* [The exercise] Please quote exactly the opening lines of the data, from the first line to the one where "S.cycles.use_denoising = True" appears.
###
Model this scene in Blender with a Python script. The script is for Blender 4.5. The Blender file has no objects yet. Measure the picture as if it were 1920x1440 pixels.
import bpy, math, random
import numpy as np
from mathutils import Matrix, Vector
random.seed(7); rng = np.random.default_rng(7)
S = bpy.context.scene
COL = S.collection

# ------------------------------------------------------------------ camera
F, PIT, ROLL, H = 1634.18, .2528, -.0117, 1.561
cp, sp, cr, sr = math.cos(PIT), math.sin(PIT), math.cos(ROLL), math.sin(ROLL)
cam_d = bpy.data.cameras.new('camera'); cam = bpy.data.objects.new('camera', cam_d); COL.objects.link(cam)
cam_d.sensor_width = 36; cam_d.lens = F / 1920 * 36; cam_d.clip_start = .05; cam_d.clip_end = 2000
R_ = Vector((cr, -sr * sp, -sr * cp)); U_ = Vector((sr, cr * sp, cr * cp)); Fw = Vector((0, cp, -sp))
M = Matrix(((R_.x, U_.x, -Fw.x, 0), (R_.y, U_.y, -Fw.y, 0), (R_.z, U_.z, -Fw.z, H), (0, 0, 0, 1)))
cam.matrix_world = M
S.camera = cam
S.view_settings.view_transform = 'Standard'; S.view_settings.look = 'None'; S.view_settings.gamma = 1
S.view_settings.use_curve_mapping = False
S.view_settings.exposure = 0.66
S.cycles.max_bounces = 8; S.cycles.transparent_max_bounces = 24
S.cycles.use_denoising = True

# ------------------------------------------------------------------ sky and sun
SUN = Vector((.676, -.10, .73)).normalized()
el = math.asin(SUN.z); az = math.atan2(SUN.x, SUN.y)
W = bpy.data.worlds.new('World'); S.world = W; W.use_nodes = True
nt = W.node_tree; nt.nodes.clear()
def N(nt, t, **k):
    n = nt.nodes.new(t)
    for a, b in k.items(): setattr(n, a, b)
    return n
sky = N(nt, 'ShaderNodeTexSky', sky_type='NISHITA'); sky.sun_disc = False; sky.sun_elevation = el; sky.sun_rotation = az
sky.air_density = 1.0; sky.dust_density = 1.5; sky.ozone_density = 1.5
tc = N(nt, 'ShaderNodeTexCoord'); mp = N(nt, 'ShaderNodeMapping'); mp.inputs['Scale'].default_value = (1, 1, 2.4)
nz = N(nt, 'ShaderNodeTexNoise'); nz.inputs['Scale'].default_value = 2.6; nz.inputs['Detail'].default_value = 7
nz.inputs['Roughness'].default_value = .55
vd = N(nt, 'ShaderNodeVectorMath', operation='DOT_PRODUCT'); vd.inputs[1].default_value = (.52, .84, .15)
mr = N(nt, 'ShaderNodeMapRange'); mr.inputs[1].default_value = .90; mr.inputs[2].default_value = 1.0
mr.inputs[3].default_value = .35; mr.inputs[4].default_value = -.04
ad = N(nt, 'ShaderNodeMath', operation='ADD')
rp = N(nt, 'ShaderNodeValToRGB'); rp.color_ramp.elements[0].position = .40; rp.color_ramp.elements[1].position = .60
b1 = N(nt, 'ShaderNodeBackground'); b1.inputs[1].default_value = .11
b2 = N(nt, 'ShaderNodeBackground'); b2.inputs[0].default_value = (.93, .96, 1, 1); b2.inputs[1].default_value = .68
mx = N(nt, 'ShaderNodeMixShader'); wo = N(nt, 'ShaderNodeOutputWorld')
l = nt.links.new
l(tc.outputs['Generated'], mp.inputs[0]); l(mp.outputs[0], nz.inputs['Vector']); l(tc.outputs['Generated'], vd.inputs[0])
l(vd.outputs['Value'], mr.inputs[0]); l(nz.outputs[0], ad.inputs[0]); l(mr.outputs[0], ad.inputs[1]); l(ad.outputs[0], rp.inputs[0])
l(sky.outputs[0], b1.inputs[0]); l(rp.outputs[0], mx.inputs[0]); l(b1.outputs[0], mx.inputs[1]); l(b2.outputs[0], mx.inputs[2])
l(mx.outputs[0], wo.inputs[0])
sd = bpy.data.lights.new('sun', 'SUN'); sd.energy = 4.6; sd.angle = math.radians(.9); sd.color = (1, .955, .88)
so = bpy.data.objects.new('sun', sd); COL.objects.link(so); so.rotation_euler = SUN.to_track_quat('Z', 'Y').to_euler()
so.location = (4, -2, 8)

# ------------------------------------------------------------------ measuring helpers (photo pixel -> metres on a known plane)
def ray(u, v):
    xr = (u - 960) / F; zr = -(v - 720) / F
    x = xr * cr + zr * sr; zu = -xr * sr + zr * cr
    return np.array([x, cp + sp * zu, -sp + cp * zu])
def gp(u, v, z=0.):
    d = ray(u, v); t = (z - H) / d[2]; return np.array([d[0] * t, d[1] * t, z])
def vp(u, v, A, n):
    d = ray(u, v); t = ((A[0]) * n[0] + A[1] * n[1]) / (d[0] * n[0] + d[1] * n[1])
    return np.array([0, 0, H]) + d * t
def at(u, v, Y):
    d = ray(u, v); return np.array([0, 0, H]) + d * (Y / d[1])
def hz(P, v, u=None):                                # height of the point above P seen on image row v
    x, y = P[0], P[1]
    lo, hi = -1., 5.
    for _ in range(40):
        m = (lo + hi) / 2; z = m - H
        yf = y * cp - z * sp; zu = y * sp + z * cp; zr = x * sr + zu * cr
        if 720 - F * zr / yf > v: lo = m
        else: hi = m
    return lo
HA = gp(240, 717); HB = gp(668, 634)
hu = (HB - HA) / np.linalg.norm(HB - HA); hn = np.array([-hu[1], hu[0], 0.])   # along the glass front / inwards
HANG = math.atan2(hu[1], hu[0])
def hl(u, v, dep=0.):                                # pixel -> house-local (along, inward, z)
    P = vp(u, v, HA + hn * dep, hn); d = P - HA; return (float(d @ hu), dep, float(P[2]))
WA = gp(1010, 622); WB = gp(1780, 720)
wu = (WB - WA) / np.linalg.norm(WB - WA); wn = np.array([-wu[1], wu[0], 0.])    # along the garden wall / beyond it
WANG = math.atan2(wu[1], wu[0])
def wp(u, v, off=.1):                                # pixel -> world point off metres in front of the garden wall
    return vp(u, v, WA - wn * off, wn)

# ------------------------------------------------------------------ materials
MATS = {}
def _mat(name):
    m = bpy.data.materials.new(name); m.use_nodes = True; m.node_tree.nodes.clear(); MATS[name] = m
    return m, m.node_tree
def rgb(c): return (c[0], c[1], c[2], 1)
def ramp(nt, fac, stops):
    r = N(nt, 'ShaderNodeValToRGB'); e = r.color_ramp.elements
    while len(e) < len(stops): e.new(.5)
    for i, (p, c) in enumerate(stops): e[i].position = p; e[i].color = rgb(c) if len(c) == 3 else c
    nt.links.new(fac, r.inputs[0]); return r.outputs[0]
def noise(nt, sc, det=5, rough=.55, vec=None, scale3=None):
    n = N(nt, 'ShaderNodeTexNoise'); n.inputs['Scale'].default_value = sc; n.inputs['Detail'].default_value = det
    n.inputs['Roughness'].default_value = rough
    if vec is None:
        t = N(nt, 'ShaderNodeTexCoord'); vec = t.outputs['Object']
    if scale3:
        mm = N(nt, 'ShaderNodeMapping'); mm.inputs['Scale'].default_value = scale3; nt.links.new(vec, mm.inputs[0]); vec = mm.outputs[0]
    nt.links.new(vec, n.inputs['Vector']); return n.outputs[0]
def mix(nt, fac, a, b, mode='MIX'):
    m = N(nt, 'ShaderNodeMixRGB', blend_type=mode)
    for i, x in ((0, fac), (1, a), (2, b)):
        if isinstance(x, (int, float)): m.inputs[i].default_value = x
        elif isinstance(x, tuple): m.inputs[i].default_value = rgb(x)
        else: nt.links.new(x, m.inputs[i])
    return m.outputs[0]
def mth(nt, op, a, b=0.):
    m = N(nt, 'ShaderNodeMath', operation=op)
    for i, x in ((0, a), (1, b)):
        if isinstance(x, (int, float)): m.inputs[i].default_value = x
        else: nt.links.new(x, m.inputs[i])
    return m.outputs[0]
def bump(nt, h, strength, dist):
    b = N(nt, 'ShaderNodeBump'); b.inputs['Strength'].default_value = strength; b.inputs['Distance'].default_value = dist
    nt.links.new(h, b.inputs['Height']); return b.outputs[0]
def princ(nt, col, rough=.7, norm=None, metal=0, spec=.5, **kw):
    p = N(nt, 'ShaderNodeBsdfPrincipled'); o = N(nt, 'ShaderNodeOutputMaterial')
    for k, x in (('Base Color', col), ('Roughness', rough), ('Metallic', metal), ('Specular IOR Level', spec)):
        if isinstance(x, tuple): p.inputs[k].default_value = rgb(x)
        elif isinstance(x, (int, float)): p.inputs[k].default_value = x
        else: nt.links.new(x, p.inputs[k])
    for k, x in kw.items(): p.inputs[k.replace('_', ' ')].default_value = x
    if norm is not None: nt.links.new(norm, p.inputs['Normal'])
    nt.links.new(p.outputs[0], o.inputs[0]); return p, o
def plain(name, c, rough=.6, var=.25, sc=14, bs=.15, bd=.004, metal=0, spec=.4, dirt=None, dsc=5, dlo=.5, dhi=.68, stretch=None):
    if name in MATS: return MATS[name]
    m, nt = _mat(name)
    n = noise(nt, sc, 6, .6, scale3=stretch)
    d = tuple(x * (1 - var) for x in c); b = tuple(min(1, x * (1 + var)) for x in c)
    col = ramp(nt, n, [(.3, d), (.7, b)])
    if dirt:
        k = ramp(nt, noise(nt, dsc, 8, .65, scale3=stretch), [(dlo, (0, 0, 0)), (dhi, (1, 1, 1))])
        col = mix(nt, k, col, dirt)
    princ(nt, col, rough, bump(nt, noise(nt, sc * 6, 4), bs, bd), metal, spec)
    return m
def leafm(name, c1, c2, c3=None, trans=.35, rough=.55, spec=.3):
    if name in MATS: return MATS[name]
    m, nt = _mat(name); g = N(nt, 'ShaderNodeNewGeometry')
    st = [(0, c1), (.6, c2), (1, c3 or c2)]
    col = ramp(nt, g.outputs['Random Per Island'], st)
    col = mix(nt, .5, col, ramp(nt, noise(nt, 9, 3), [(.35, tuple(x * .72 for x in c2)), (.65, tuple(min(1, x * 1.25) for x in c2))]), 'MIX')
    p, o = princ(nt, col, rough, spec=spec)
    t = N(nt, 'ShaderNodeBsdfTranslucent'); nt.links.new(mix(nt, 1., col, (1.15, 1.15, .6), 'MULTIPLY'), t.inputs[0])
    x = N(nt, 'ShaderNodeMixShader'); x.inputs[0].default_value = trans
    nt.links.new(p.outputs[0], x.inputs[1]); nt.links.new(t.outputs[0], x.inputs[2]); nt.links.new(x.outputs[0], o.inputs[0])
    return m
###
* [Answer in full]
Model this scene in Blender with a Python script. The script is for Blender 4.5. The Blender file has no objects yet. Measure the picture as if it were 1920x1440 pixels.
import bpy, math, random
import numpy as np
from mathutils import Matrix, Vector
random.seed(7); rng = np.random.default_rng(7)
S = bpy.context.scene
COL = S.collection

# ------------------------------------------------------------------ camera
F, PIT, ROLL, H = 1634.18, .2528, -.0117, 1.561
cp, sp, cr, sr = math.cos(PIT), math.sin(PIT), math.cos(ROLL), math.sin(ROLL)
cam_d = bpy.data.cameras.new('camera'); cam = bpy.data.objects.new('camera', cam_d); COL.objects.link(cam)
cam_d.sensor_width = 36; cam_d.lens = F / 1920 * 36; cam_d.clip_start = .05; cam_d.clip_end = 2000
R_ = Vector((cr, -sr * sp, -sr * cp)); U_ = Vector((sr, cr * sp, cr * cp)); Fw = Vector((0, cp, -sp))
M = Matrix(((R_.x, U_.x, -Fw.x, 0), (R_.y, U_.y, -Fw.y, 0), (R_.z, U_.z, -Fw.z, H), (0, 0, 0, 1)))
cam.matrix_world = M
S.camera = cam
S.view_settings.view_transform = 'Standard'; S.view_settings.look = 'None'; S.view_settings.gamma = 1
S.view_settings.use_curve_mapping = False
S.view_settings.exposure = 0.66
S.cycles.max_bounces = 8; S.cycles.transparent_max_bounces = 24
S.cycles.use_denoising = True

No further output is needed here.